A picture tells a thousand words. Just choose the image you want to send, fill in your details and hit submit. You will then see a copy of the email you are going to send and be asked to confirm you are happy to send the email. You will receive a copy of the email in your inbox and any replies from the Treasury will go directly to you. Delivery of your email confirmation may not be immediate, and remember to check your junk mail periodically as it may show up there instead.rethink

By filling out this form you give NLA the right to re-publish your information in printed postcard format for the purpose of this campaign only. Your data will be subject to both NLA’s and TFA’s privacy policies, and will not be passed on to third parties.

We have to warn Philip Hammond of the tax bombshell that he has inherited from his predecessor. He needs to understand the impact the Chancellor’s tax hike will have on their local communities and crucially how the impacts will trickle down to tenants.

Help us urge the Treasury to #rethinkthetenanttax

The campaign is timed to run in the weeks leading up to Chancellor Phillip Hammond’s first Autumn Statement, due on 23 November.

Richard Lambert, Chief Executive Officer at the NLA, said, “despite more than a year’s worth of campaigning, the Treasury still won’t accept the disastrous impact that Section 24 will have on landlords and their tenants.  It seems that all our words and figures haven’t got through to them, so we’ve decided to make it as clear as possible – by drawing them a picture.

“With the Autumn Statement just around the corner, this provides the perfect opportunity for landlords to make their voices heard, and to relay the message that the proposed tax changes will only make housing problems in the UK worse.

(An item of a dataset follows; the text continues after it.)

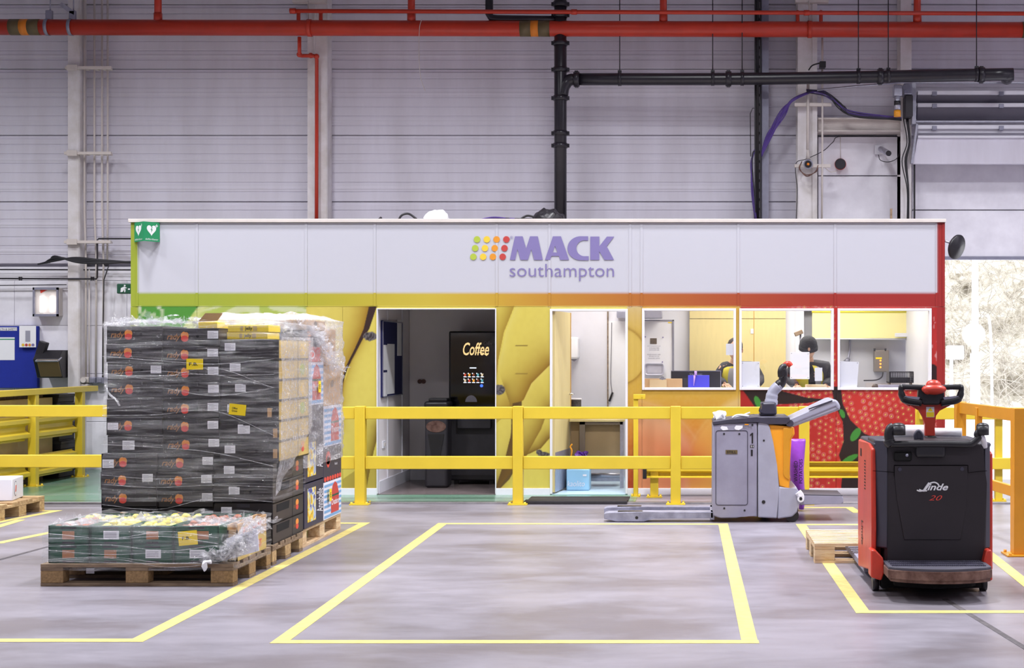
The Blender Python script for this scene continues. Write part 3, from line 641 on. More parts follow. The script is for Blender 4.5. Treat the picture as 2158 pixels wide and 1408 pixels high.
# ================================================================== the printed cabin
PPM = F/YC
def ramp(px, stops):
    xs = [s[0] for s in stops]; return np.stack([np.interp(px, xs, [s[1][k] for s in stops]) for k in range(3)], -1)
def segd(px, py, poly):
    """distance to a polyline and the side (>0 = right of it)"""
    best = np.full(px.shape, 1e9); sd = np.zeros(px.shape)
    for (x0, y0), (x1, y1) in zip(poly, poly[1:]):
        dx, dy = x1-x0, y1-y0; L2 = dx*dx+dy*dy
        t = np.clip(((px-x0)*dx+(py-y0)*dy)/L2, 0, 1)
        ex, ey = px-(x0+t*dx), py-(y0+t*dy); d = np.hypot(ex, ey)
        m = d < best; best = np.where(m, d, best); sd = np.where(m, np.sign(dx*ey-dy*ex), sd)
    return best, -sd
def inpoly(px, py, poly):
    r = np.zeros(px.shape, bool); n = len(poly)
    for i in range(n):
        x0, y0 = poly[i]; x1, y1 = poly[(i+1) % n]
        c = ((y0 > py) != (y1 > py)) & (px < (x1-x0)*(py-y0)/((y1-y0) or 1e-9)+x0); r ^= c
    return r
def hsh(a, b): 
    v = np.sin(a*127.1+b*311.7)*43758.5453; return v-np.floor(v)
def vnoise(x, y):
    xi, yi = np.floor(x), np.floor(y); fx, fy = x-xi, y-yi; fx = fx*fx*(3-2*fx); fy = fy*fy*(3-2*fy)
    return (hsh(xi, yi)*(1-fx)+hsh(xi+1, yi)*fx)*(1-fy)+(hsh(xi, yi+1)*(1-fx)+hsh(xi+1, yi+1)*fx)*fy
def mixc(c, m, col): 
    m = np.clip(m, 0, 1)[..., None]; return c*(1-m)+np.array(col, float)*m
def paint(px, py):
    """the colours printed on the cabin front, laid out as in the photograph"""
    px = np.asarray(px, float); py = np.asarray(py, float)
    band = ramp(px, [(275, (172, 188, 62)), (450, (174, 188, 60)), (620, (192, 190, 58)), (760, (208, 192, 62)), (900, (220, 196, 70)), (1045, (220, 178, 62)), (1160, (212, 152, 56)), (1330, (200, 122, 50)), (1560, (188, 84, 48)), (1760, (176, 52, 44)), (1992, (172, 44, 42))])
    c = np.empty(px.shape+(3,)); c[:] = (221, 221, 232)
    m = (py > 617) & (py <= 646); c[m] = band[m]
    m = (px < 291); c[m] = (172, 186, 60)
    m = (px > 1974.5); c[m] = (170, 44, 42)
    mu = py > 646
    # limes
    z = mu & (px >= 291) & (px < 646)
    g = np.empty_like(c); g[:] = (86, 158, 60)
    g = mixc(g, (vnoise(px/6, py/8) > .58)*(px < 345)*(1-(py-646)/70), (214, 220, 190))
    e = px-(418-(py-646)*.75)
    lf = np.empty_like(c); lf[:] = (186, 204, 96)
    a_ = (px-560)*.010; st = vnoise((px+(py-760)*(px-540)*.012)/5, py/26)
    lf = mixc(lf, (st > .6)*.75, (232, 236, 200)); lf = mixc(lf, (vnoise(px/30, py/16) > .7)*.4, (214, 218, 160))
    lf = mixc(lf, np.exp(-np.abs(e-12)/10), (222, 226, 150))
    g = np.where((e > 0)[..., None], lf, g)
    g = mixc(g, (py > 760), (176, 196, 70)); c[z] = g[z]
    # bananas
    z = mu & (px >= 646) & (px < 1325)
    y = np.empty_like(c); y[:] = (238, 220, 98)
    y = mixc(y, .30*(vnoise(px/90, py/120)), (248, 234, 140))
    y = mixc(y, .10*(vnoise(px/7, py/9)), (190, 160, 60))
    def shade(poly, sgn, wd, col=(96, 66, 20), k=1.):
        nonlocal y
        d, s = segd(px, py, poly); y = mixc(y, k*np.exp(-d/wd)*(s*sgn > 0), col)
    # polyline direction downwards: s>0 = right/left resolved by sgn
    eA = [(779, 640), (768, 690), (748, 742), (728, 786), (722, 830)]
    shade(eA, -1, 26, (160, 116, 24), .9); 
    y = mixc(y, inpoly(px, py, [(779, 640), (796, 640), (778, 694), (764, 716), (748, 748), (733, 776), (722, 810), (716, 860), (720, 800), (730, 770), (747, 736), (766, 694)]), (58, 34, 28))
    shade([(764, 716), (740, 760), (724, 810), (716, 900)], 1, 9, (176, 140, 40), .7)
    shade([(800, 905), (788, 950), (772, 1030)], -1, 16, (110, 84, 20), .9)
    y = mixc(y, inpoly(px, py, [(722, 1010), (796, 960), (796, 1035), (722, 1035)])*.35, (120, 90, 20))
    shade([(1086, 640), (1062, 700), (1050, 760), (1046, 800)], -1, 20, (170, 136, 40), .9); shade([(1090, 640), (1066, 700), (1053, 765)], 1, 6, (240, 226, 130), .6)
    shade([(1157, 771), (1120, 808), (1104, 842), (1074, 868)], -1, 30, (150, 108, 26), .95); shade([(1157, 771), (1120, 808), (1104, 842), (1094, 868)], 1, 5, (246, 226, 120), .5)
    shade([(1062, 815), (1074, 850), (1079, 905), (1060, 985), (1044, 1035)], 1, 12, (150, 118, 40), .8)
    y = mixc(y, inpoly(px, py, [(1080, 850), (1100, 846), (1096, 900), (1100, 940), (1104, 958), (1092, 976), (1074, 1010), (1050, 1034), (1042, 1034), (1062, 975), (1076, 920)])*.85, (84, 58, 30))
    shade([(1157, 925), (1140, 945), (1112, 958), (1084, 985), (1050, 1030)], -1, 16, (120, 84, 24), .9)
    shade([(1157, 860), (1140, 905), (1110, 958)], -1, 22, (140, 104, 30), .8)
    for xx, yy, rx, ry in ((780, 709, 13, 9), (1052, 822, 12, 10), (1146, 958, 12, 5), (1136, 953, 6, 5)):
        y = mixc(y, ((px-xx)/rx)**2+((py-yy)/ry)**2 < 1+.4*vnoise(px/3, py/3), (118, 112, 112)); y = mixc(y, (((px-xx)/rx)**2+((py-yy)/ry)**2 < 1)*(vnoise(px/2.2, py/2.2) > .55), (60, 52, 56))
    for yy in (728.5, 787.5): y = mixc(y, (np.abs(py-yy) < .9) & (px > 1086) & (px < 1112), (130, 100, 40))
    c[z] = y[z]
    # peaches and oranges
    z = mu & (px >= 1322) & (px < 1560)
    o = ramp(py, [(646, (226, 176, 70)), (700, (226, 190, 86)), (830, (222, 178, 66)), (900, (222, 150, 50)), (980, (204, 96, 40)), (1040, (178, 60, 36))])
    o = mixc(o, .25*vnoise(px/5, py/5), (236, 196, 120))
    d = np.hypot(px-1322, py-1012); o = mixc(o, np.clip((168-d)/22, 0, 1)*(px > 1336), (232, 176, 132)); o = mixc(o, np.exp(-np.abs(d-168)/5)*(px > 1336)*.6, (236, 190, 140))
    o = mixc(o, (d < 140)*np.clip((140-d)/90, 0, .5)*(px > 1340), (226, 130, 84))
    d = np.hypot(px-1610, py-1000); o = mixc(o, np.clip((165-d)/10, 0, 1), (234, 178, 84)); o = mixc(o, np.exp(-np.abs(d-165)/6)*.5, (238, 200, 120))
    d = np.hypot(px-1450, py-975); o = mixc(o, np.exp(-d/34)*.8, (196, 60, 44))
    d = np.hypot(px-1570, py-900); o = mixc(o, np.clip((70-d)/14, 0, 1)*(py < 900)*.6, (236, 206, 150))
    d = np.hypot(px-1300, py-750); o = mixc(o, np.exp(-np.abs(d-62)/3)*(px < 1352)*.7, (160, 120, 40)); o = mixc(o, (d < 60)*(px < 1352)*.5, (236, 206, 110))
    o = mixc(o, (px < 1352)*np.clip((700-py)/50, 0, 1)*.5, (230, 220, 190))
    c[z] = o[z]
    # strawberries
    z = mu & (px >= 1560) & (px < 1975)
    r = ramp(px, [(1560, (186, 40, 38)), (1700, (206, 52, 44)), (1850, (216, 58, 48)), (1975, (196, 46, 42))])
    r = mixc(r, .35*vnoise(px/40, py/40), (150, 24, 28))
    def seeds(cx, cy, stp, rot, lo):
        nonlocal r
        ca, sa = math.cos(rot), math.sin(rot); u = (px*ca+py*sa)/stp; v = (-px*sa+py*ca)/(stp*.8)
        vi = np.floor(v); u2 = u+.5*(vi % 2); ui = np.floor(u2)
        fx = u2-ui-.5+.25*(hsh(ui, vi)-.5); fy = v-vi-.5+.25*(hsh(vi, ui)-.5)
        d = np.hypot(fx*1.25, fy); ok = lo & (hsh(ui+3, vi+9) > .12)
        r = mixc(r, (np.abs(d-.34) < .07)*ok*(.55*vnoise(px/25, py/25)+.1), (240, 190, 190)); r = mixc(r, (np.hypot(fx*1.6, fy) < .17)*ok, (232, 200, 110))
    berry2 = np.hypot((px-1905)/1.15, py-800) < 160
    seeds(0, 0, 15, .3, (py > 815) & (px > 1765)); seeds(0, 0, 14, -.5, (py > 880) & (px < 1765) & (px > 1690)); seeds(0, 0, 13, .8, (py < 880) & (px > 1640) & (px < 1760))
    dk = inpoly(px, py, [(1565, 822), (1640, 822), (1700, 838), (1745, 842), (1700, 850), (1640, 852), (1600, 870), (1585, 850)])
    dk |= inpoly(px, py, [(1752, 815), (1772, 815), (1776, 850), (1792, 885), (1822, 914), (1862, 930), (1880, 960), (1870, 1034), (1772, 1034), (1776, 985), (1768, 960), (1778, 930), (1776, 890), (1758, 850)])
    dk &= ~(inpoly(px, py, [(1772, 815), (1776, 850), (1792, 885), (1822, 914), (1862, 930), (1975, 940), (1975, 815)]))
    r = mixc(r, dk, (44, 30, 30))
    for xx, yy, rx, ry, an in ((1803, 916, 8, 16, -.6), (1790, 968, 20, 6, .5), (1597, 848, 6, 14, .4), (1775, 872, 5, 10, .4)):
        ca, sa = math.cos(an), math.sin(an); ux = (px-xx)*ca-(py-yy)*sa; uy = (px-xx)*sa+(py-yy)*ca
        r = mixc(r, (ux/rx)**2+(uy/ry)**2 < 1, (70, 150, 60))
    r = mixc(r, ((py > 646) & (py < 830) & (px > 1950) & (px < 1975))*(vnoise(px/3, py/10) > .8)*.7, (240, 200, 200))
    d = np.hypot(px-1964, (py-790)*.7); r = mixc(r, (d < 16)*1., (46, 20, 24))
    c[z] = r[z]
    c = np.where((px > 1974.5)[..., None], np.array((170, 44, 42.)), c)
    return c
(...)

“This policy will push 44 per cent of basic rate tax-paying landlords into a higher bracket, forcing them to either sell up and end perfectly happy tenancies, or increase rents. We want the Government to minimise the impact by applying the rules only to landlords who take out new buy-to-let loans from April 2017”.


by Dr Rosalind Beck

10:13 AM, 10th November 2016, About 5 years ago

Reply to the comment left by "Whiteskifreak Surrey" at "10/11/2016 - 10:02":

Yes, that's a cock-up. It should say 'new purchases.' And of course, even for new purchases it's an absurd idea and will have to be scrapped in due course as no-one will be buying and bringing new properties into the rental market.

by Lisa S

10:42 AM, 10th November 2016, About 5 years ago

I've sent mine too, although I totally agree with the comments re the wording and the graphics.

by Grumpy Doug

11:11 AM, 10th November 2016, About 5 years ago

Sent. Agree with the comments re: future purchases. Isn't that what they did in Ireland and look at what happened there !!

by Whiteskifreak Surrey

12:45 PM, 10th November 2016, About 5 years ago

Just read on Axe the Tenant Tax FB:
"Another prominent mortgage chief has called on the government to show its support for the private rental sector by repealing SOME proposed tax changes." But only asking for removal of stamp duty surcharge for so called accidental Landlords (1-2 properties), so professional landlords will bear the burden.
It is getting more and more ridiculous.

by Whiteskifreak Surrey

16:12 PM, 10th November 2016, About 5 years ago

Bad prediction for LLs:
"Looking at other regulatory issues, the industry has low expectations of Chancellor Philip Hammond reversing the decision of his predecessor George Osborne to reduce mortgage interest tax relief for landlords. Three quarters of lenders expect these plans to come to fruition, along with 52% of brokers."